Option.fold - why is its second argument not a binary operator?

Question

I'm sure there's a good reason for this, but I'm not seeing it.

Fold on (say) List returns

the result of applying fold operator op between all the elements and z

It has an obvious relationship with foldLeft and foldRight that do the same thing but with defined order (and so don't need associative operators)

Fold on Option returns

Returns the result of applying f to this scala.Option's value if the scala.Option is nonempty. Otherwise, evaluates expression ifEmpty.

ifEmpty is (in the position of) the z for a List. f is (in the position of) the op

For None (which, using my mental model of Option as a "container" that may or may not contain a value, is an "empty" container), things are OK, Option.fold returns the zero (value of ifEmpty).

For Some(x), though, shouldn't f take two params, z and x so it's consistent with the fold on sequences (including having a similar relationship to foldLeft and foldRight).

There's definitely a utility argument against this - having f just take x as a parameter in practice probably more convenient. In most cases, if it did also take z that would be ignored. But consistency matters too...

So can someone explain to me why fold on Option is still a "proper" fold?

Answer 1

Why should it be?

The reason fold "normally" takes a binary operator is because, "normally" is used over a list that can be processed one by one with binary operators (and the seed value z).

Fold on an option is, de facto, a map function with a default case.

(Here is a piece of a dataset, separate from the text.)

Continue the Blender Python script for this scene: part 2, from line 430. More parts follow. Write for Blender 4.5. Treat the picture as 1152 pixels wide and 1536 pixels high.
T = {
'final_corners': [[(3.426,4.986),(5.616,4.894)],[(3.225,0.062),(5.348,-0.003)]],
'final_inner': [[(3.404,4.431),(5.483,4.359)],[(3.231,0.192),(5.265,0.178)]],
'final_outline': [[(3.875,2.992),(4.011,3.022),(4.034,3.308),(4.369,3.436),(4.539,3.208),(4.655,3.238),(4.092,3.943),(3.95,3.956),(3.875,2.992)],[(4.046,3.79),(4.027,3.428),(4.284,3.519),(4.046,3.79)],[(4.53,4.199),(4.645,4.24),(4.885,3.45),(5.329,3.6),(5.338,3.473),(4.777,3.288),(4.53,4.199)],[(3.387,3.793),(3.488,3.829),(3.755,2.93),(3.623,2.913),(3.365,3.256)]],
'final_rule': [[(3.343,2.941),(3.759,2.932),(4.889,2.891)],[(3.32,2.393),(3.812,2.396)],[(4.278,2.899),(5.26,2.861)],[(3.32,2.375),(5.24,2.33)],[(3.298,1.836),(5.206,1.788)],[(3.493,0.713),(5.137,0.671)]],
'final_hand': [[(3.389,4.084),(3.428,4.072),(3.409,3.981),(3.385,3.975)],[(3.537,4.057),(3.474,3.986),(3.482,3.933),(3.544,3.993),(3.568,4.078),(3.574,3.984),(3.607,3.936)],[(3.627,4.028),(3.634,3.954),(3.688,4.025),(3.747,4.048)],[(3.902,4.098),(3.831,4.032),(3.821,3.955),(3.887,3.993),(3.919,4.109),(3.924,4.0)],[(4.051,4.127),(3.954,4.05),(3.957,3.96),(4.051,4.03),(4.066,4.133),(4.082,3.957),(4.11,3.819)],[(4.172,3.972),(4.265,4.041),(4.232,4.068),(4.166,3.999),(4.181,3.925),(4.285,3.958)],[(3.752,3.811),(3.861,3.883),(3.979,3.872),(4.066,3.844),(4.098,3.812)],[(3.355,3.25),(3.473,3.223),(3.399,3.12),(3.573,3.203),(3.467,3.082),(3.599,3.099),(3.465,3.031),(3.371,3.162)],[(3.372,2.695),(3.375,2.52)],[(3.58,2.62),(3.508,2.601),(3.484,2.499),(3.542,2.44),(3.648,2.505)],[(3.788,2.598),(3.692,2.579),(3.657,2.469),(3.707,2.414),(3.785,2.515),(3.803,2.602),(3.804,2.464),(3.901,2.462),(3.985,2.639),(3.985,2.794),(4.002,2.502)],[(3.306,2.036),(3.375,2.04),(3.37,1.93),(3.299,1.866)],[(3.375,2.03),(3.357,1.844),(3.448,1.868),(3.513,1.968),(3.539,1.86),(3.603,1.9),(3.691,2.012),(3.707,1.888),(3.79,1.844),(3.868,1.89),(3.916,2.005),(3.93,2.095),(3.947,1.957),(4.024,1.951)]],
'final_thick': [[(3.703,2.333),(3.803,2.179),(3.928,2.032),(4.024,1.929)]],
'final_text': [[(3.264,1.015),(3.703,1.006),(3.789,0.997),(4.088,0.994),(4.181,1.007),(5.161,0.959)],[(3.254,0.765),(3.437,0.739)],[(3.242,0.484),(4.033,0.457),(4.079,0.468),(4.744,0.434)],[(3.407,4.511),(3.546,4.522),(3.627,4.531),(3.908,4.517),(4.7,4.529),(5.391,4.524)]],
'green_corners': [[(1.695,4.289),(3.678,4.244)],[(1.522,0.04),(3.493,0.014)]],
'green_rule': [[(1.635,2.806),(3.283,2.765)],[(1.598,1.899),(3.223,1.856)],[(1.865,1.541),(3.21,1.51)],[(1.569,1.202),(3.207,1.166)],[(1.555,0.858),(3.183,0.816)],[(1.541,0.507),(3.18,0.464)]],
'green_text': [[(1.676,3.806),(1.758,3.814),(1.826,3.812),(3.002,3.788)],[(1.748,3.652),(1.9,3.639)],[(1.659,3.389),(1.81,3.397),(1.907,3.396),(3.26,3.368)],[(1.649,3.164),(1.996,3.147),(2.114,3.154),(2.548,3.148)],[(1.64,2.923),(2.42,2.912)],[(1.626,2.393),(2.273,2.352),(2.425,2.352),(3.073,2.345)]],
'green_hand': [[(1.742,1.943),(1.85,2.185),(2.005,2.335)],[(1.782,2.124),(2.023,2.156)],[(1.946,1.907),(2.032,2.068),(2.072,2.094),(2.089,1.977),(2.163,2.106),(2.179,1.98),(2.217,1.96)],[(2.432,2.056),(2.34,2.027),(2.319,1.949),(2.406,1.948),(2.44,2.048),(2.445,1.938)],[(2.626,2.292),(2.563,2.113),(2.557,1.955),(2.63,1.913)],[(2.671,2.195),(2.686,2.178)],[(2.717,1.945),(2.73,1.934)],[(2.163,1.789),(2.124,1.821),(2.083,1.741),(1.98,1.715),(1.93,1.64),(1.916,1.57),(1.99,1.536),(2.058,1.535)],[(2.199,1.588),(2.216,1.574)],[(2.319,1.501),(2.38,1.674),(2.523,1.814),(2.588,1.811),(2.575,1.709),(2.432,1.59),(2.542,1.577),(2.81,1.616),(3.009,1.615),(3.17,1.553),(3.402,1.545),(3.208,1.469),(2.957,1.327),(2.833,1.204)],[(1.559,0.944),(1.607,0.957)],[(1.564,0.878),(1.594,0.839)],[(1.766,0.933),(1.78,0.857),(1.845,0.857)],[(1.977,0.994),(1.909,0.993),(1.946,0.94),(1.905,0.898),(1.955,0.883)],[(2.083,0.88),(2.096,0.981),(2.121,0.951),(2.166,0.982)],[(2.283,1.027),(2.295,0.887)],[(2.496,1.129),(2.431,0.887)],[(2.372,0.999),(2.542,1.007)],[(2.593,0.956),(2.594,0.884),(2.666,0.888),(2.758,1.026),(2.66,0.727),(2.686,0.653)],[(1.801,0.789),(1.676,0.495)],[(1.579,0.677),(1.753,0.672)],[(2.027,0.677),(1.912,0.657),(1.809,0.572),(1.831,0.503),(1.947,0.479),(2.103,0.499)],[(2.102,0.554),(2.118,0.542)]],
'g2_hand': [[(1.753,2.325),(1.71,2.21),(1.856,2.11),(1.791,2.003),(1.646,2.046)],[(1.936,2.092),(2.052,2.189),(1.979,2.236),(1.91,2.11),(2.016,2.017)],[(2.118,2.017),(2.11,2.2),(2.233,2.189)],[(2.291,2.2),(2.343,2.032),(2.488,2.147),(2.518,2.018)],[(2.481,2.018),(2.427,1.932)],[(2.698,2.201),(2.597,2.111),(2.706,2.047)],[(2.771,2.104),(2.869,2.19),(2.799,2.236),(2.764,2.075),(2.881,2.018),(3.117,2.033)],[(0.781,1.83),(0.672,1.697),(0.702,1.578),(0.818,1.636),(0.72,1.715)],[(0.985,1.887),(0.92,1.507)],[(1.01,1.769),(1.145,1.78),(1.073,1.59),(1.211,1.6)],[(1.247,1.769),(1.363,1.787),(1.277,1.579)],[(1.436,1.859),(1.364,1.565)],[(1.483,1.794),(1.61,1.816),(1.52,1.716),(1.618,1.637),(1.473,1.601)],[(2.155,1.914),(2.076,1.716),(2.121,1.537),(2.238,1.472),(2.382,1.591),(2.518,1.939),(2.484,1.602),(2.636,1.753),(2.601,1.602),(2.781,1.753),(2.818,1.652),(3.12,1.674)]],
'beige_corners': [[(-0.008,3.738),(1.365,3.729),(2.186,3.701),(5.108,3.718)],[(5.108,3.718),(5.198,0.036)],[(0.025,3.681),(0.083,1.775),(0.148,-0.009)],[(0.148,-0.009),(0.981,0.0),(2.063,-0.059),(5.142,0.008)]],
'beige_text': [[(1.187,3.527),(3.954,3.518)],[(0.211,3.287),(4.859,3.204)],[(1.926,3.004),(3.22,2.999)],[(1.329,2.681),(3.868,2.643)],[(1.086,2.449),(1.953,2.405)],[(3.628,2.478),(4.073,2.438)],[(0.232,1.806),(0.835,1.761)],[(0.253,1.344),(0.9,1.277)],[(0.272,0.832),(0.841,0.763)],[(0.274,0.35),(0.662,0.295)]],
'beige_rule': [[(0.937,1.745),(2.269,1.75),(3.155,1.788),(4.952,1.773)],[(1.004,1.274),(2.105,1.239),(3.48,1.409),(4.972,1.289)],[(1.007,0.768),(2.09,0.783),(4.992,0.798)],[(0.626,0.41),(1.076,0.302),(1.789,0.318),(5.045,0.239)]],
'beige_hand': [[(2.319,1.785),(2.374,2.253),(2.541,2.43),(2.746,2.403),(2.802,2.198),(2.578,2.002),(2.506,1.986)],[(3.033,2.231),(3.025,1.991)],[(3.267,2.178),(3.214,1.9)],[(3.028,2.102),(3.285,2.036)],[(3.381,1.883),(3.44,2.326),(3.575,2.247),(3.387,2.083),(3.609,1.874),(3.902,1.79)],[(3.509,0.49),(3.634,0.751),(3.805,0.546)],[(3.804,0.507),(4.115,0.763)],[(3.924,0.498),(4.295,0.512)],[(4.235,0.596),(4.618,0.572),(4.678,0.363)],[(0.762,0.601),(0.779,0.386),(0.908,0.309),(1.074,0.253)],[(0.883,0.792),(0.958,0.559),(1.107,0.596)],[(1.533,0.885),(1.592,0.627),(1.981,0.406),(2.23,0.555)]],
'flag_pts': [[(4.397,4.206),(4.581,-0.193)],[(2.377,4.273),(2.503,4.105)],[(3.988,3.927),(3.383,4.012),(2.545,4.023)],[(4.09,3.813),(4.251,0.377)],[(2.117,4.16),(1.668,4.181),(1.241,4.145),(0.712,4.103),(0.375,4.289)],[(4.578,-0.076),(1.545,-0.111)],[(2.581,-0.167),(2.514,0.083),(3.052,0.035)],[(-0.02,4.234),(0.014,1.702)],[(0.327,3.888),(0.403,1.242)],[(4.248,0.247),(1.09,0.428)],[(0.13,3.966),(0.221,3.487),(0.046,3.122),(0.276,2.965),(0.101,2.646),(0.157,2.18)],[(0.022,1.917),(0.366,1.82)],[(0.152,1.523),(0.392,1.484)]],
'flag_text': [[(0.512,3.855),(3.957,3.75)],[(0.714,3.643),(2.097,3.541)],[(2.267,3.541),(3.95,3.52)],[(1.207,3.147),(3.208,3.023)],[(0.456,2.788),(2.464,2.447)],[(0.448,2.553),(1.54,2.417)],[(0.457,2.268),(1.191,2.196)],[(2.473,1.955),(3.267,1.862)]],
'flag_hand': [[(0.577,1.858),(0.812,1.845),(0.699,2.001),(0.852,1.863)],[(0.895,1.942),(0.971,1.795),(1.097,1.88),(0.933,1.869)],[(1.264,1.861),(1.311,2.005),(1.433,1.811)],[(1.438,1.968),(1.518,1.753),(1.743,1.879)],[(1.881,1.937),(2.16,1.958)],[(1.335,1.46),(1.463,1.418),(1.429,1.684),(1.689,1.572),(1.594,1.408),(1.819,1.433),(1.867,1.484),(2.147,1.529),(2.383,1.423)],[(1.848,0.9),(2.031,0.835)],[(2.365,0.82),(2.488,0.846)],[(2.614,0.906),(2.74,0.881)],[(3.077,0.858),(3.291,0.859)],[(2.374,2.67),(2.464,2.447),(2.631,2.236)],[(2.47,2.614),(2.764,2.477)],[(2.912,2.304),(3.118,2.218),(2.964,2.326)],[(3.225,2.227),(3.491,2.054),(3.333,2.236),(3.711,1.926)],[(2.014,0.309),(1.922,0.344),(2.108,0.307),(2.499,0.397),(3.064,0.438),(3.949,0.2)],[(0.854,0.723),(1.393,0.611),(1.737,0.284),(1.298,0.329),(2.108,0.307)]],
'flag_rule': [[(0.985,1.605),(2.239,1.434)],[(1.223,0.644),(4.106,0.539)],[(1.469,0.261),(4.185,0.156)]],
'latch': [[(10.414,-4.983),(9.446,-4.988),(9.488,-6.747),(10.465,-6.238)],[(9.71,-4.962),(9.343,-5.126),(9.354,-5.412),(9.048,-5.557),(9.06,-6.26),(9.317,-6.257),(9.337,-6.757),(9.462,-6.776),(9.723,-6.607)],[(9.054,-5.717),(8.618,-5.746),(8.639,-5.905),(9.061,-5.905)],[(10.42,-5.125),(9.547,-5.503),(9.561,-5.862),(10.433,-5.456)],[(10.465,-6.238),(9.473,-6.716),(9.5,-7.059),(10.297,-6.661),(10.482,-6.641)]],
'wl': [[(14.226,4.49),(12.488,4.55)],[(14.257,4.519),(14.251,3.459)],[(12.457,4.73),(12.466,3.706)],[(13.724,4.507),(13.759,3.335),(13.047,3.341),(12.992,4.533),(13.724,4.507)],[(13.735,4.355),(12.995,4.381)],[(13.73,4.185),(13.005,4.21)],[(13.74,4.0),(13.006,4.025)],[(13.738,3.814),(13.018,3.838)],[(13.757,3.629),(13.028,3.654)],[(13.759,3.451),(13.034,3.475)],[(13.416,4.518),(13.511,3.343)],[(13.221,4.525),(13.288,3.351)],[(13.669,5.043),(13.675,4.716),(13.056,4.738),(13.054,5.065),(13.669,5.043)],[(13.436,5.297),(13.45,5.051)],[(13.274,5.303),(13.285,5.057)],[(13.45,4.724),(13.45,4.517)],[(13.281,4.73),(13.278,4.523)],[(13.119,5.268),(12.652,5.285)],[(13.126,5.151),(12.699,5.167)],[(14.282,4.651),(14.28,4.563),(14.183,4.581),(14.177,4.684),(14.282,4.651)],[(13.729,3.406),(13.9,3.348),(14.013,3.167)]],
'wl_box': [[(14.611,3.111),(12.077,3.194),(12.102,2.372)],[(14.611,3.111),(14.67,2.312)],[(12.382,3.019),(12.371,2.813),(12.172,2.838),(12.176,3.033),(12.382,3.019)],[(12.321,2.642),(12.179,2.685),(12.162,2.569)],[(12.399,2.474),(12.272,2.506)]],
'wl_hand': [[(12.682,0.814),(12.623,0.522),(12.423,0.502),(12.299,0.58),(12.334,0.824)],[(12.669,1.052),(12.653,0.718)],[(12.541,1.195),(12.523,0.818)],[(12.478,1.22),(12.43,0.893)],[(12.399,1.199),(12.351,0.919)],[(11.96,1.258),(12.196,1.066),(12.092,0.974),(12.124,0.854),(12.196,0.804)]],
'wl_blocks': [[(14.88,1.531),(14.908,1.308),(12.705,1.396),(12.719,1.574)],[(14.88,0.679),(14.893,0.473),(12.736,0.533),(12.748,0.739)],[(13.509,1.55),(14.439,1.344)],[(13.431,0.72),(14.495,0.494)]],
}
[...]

If you look at its definition, it literally is:

if (isEmpty) ifEmpty else f(this.get)

Since you only have one possible argument, f has to be an unary operator. One could argue to have an option fold that takes a binary operator and used the ifEmpty value as the seed in case the option is defined, but your sensible seed value and your sensible value for when the option is empty may be greatly different.

As someone pointed out, for different structures you need different arities (such as for trees), because the "sensible" application of a reduction has different structures.